### DATASET RECORDS ###

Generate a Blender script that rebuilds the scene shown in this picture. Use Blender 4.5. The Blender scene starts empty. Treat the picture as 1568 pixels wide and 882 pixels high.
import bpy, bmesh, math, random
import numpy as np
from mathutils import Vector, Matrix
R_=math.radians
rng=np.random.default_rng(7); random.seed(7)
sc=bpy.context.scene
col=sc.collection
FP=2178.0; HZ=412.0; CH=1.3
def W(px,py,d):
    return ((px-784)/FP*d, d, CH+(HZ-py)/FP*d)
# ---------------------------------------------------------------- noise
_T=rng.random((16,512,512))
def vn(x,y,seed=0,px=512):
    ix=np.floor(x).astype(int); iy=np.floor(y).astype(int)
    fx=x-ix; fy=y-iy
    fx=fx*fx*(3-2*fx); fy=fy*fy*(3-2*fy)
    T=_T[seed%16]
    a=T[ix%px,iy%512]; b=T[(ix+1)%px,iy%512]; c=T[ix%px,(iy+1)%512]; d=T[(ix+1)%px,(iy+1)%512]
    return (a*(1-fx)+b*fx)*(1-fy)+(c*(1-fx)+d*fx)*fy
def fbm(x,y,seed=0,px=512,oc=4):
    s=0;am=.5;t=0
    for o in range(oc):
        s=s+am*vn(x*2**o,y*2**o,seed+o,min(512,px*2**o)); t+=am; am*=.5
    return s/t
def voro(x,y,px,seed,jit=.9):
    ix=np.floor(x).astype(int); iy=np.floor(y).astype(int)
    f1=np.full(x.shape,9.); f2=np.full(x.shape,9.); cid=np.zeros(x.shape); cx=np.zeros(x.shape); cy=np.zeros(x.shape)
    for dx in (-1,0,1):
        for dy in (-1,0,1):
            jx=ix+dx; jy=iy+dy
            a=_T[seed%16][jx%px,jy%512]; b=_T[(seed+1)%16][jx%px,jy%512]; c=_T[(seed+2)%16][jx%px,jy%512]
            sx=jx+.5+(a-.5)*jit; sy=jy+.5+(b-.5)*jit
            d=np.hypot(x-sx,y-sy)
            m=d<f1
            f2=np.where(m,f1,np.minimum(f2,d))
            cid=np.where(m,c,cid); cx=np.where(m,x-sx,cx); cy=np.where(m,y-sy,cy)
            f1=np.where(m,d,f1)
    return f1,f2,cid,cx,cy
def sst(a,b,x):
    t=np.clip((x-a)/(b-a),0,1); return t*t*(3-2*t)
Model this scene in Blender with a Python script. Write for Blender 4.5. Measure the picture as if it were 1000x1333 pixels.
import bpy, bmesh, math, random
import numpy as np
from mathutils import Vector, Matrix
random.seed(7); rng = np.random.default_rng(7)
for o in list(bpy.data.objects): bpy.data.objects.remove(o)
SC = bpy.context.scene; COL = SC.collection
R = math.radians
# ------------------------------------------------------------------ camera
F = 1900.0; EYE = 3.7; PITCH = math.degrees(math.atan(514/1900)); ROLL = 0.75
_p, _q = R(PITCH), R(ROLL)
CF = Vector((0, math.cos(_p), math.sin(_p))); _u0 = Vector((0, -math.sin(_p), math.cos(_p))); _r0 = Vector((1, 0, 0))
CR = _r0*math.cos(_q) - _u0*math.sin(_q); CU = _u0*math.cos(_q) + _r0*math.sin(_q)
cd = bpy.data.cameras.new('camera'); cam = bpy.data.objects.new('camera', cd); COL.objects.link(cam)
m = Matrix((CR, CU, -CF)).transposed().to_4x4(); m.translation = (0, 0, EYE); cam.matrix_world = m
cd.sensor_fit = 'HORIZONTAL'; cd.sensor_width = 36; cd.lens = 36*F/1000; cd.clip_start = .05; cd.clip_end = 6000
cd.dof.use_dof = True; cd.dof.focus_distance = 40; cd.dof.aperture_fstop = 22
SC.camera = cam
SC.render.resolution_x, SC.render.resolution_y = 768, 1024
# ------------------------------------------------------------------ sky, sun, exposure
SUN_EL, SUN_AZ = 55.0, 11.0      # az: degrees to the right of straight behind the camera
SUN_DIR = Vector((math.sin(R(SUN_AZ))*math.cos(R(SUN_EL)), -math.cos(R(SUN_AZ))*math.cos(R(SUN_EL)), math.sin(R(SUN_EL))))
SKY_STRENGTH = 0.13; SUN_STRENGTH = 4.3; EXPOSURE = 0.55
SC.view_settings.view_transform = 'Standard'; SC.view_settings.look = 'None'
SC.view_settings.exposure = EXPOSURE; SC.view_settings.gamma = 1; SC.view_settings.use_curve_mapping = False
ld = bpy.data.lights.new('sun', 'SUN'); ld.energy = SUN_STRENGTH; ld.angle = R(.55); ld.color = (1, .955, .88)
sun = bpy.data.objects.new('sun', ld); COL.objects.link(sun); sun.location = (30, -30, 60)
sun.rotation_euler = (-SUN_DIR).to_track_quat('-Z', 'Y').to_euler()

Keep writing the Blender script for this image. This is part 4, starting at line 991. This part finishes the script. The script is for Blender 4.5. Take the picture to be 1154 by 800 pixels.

###

* _GOAL_
Produce an exact copy of all the records.

* _EXERCISE RESPONSE_
Generate a Blender script that rebuilds the scene shown in this picture. Use Blender 4.5. The Blender scene starts empty. Treat the picture as 1568 pixels wide and 882 pixels high.
import bpy, bmesh, math, random
import numpy as np
from mathutils import Vector, Matrix
R_=math.radians
rng=np.random.default_rng(7); random.seed(7)
sc=bpy.context.scene
col=sc.collection
FP=2178.0; HZ=412.0; CH=1.3
def W(px,py,d):
    return ((px-784)/FP*d, d, CH+(HZ-py)/FP*d)
# ---------------------------------------------------------------- noise
_T=rng.random((16,512,512))
def vn(x,y,seed=0,px=512):
    ix=np.floor(x).astype(int); iy=np.floor(y).astype(int)
    fx=x-ix; fy=y-iy
    fx=fx*fx*(3-2*fx); fy=fy*fy*(3-2*fy)
    T=_T[seed%16]
    a=T[ix%px,iy%512]; b=T[(ix+1)%px,iy%512]; c=T[ix%px,(iy+1)%512]; d=T[(ix+1)%px,(iy+1)%512]
    return (a*(1-fx)+b*fx)*(1-fy)+(c*(1-fx)+d*fx)*fy
def fbm(x,y,seed=0,px=512,oc=4):
    s=0;am=.5;t=0
    for o in range(oc):
        s=s+am*vn(x*2**o,y*2**o,seed+o,min(512,px*2**o)); t+=am; am*=.5
    return s/t
def voro(x,y,px,seed,jit=.9):
    ix=np.floor(x).astype(int); iy=np.floor(y).astype(int)
    f1=np.full(x.shape,9.); f2=np.full(x.shape,9.); cid=np.zeros(x.shape); cx=np.zeros(x.shape); cy=np.zeros(x.shape)
    for dx in (-1,0,1):
        for dy in (-1,0,1):
            jx=ix+dx; jy=iy+dy
            a=_T[seed%16][jx%px,jy%512]; b=_T[(seed+1)%16][jx%px,jy%512]; c=_T[(seed+2)%16][jx%px,jy%512]
            sx=jx+.5+(a-.5)*jit; sy=jy+.5+(b-.5)*jit
            d=np.hypot(x-sx,y-sy)
            m=d<f1
            f2=np.where(m,f1,np.minimum(f2,d))
            cid=np.where(m,c,cid); cx=np.where(m,x-sx,cx); cy=np.where(m,y-sy,cy)
            f1=np.where(m,d,f1)
    return f1,f2,cid,cx,cy
def sst(a,b,x):
    t=np.clip((x-a)/(b-a),0,1); return t*t*(3-2*t)
Model this scene in Blender with a Python script. Write for Blender 4.5. Measure the picture as if it were 1000x1333 pixels.
import bpy, bmesh, math, random
import numpy as np
from mathutils import Vector, Matrix
random.seed(7); rng = np.random.default_rng(7)
for o in list(bpy.data.objects): bpy.data.objects.remove(o)
SC = bpy.context.scene; COL = SC.collection
R = math.radians
# ------------------------------------------------------------------ camera
F = 1900.0; EYE = 3.7; PITCH = math.degrees(math.atan(514/1900)); ROLL = 0.75
_p, _q = R(PITCH), R(ROLL)
CF = Vector((0, math.cos(_p), math.sin(_p))); _u0 = Vector((0, -math.sin(_p), math.cos(_p))); _r0 = Vector((1, 0, 0))
CR = _r0*math.cos(_q) - _u0*math.sin(_q); CU = _u0*math.cos(_q) + _r0*math.sin(_q)
cd = bpy.data.cameras.new('camera'); cam = bpy.data.objects.new('camera', cd); COL.objects.link(cam)
m = Matrix((CR, CU, -CF)).transposed().to_4x4(); m.translation = (0, 0, EYE); cam.matrix_world = m
cd.sensor_fit = 'HORIZONTAL'; cd.sensor_width = 36; cd.lens = 36*F/1000; cd.clip_start = .05; cd.clip_end = 6000
cd.dof.use_dof = True; cd.dof.focus_distance = 40; cd.dof.aperture_fstop = 22
SC.camera = cam
SC.render.resolution_x, SC.render.resolution_y = 768, 1024
# ------------------------------------------------------------------ sky, sun, exposure
SUN_EL, SUN_AZ = 55.0, 11.0      # az: degrees to the right of straight behind the camera
SUN_DIR = Vector((math.sin(R(SUN_AZ))*math.cos(R(SUN_EL)), -math.cos(R(SUN_AZ))*math.cos(R(SUN_EL)), math.sin(R(SUN_EL))))
SKY_STRENGTH = 0.13; SUN_STRENGTH = 4.3; EXPOSURE = 0.55
SC.view_settings.view_transform = 'Standard'; SC.view_settings.look = 'None'
SC.view_settings.exposure = EXPOSURE; SC.view_settings.gamma = 1; SC.view_settings.use_curve_mapping = False
ld = bpy.data.lights.new('sun', 'SUN'); ld.energy = SUN_STRENGTH; ld.angle = R(.55); ld.color = (1, .955, .88)
sun = bpy.data.objects.new('sun', ld); COL.objects.link(sun); sun.location = (30, -30, 60)
sun.rotation_euler = (-SUN_DIR).to_track_quat('-Z', 'Y').to_euler()

Keep writing the Blender script for this image. This is part 4, starting at line 991. This part finishes the script. The script is for Blender 4.5. Take the picture to be 1154 by 800 pixels.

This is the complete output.